Instructions to follow:
Give the data again exactly, from its opening line through the line in which "SC = bpy.context.scene" appears.

»»

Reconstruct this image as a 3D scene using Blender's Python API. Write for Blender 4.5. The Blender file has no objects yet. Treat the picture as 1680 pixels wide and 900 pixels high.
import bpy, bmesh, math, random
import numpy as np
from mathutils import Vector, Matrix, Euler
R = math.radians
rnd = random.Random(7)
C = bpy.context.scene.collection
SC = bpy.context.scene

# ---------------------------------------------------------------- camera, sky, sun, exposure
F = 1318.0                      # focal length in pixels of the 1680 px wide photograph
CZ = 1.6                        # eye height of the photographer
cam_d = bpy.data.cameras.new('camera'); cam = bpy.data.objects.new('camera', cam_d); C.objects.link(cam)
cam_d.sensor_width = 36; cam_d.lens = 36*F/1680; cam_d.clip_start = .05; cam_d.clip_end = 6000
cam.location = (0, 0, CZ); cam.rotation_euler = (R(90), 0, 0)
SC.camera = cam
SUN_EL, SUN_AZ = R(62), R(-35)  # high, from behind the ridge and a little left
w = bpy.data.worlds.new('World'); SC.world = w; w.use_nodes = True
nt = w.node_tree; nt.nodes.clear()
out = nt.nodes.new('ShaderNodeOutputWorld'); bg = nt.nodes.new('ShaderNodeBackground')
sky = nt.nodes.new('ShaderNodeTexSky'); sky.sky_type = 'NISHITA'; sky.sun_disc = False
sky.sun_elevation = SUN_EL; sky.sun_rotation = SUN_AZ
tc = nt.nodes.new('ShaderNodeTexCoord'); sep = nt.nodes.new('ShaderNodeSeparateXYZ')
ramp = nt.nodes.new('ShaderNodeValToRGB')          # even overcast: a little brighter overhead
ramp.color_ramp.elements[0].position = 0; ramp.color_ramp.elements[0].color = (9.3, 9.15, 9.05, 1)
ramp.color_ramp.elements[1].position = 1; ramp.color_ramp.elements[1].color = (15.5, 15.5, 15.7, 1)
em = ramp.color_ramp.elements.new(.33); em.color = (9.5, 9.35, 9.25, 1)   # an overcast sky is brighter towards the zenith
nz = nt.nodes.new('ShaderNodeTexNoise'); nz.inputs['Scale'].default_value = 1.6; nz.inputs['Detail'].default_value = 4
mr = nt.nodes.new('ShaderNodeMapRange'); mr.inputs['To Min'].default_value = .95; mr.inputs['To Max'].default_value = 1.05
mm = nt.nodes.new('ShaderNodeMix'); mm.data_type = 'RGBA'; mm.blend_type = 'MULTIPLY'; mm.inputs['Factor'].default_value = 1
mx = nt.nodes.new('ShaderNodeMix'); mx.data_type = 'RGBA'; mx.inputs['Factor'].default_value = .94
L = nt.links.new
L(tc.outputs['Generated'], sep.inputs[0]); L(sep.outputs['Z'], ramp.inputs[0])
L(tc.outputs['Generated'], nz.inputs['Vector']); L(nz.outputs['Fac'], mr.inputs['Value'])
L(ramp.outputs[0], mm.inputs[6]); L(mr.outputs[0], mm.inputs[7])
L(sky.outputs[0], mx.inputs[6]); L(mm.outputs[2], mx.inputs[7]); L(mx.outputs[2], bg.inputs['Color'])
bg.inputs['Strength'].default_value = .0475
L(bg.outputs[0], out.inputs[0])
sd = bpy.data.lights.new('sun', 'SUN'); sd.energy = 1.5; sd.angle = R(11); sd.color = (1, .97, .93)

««

Final result:
Reconstruct this image as a 3D scene using Blender's Python API. Write for Blender 4.5. The Blender file has no objects yet. Treat the picture as 1680 pixels wide and 900 pixels high.
import bpy, bmesh, math, random
import numpy as np
from mathutils import Vector, Matrix, Euler
R = math.radians
rnd = random.Random(7)
C = bpy.context.scene.collection
SC = bpy.context.scene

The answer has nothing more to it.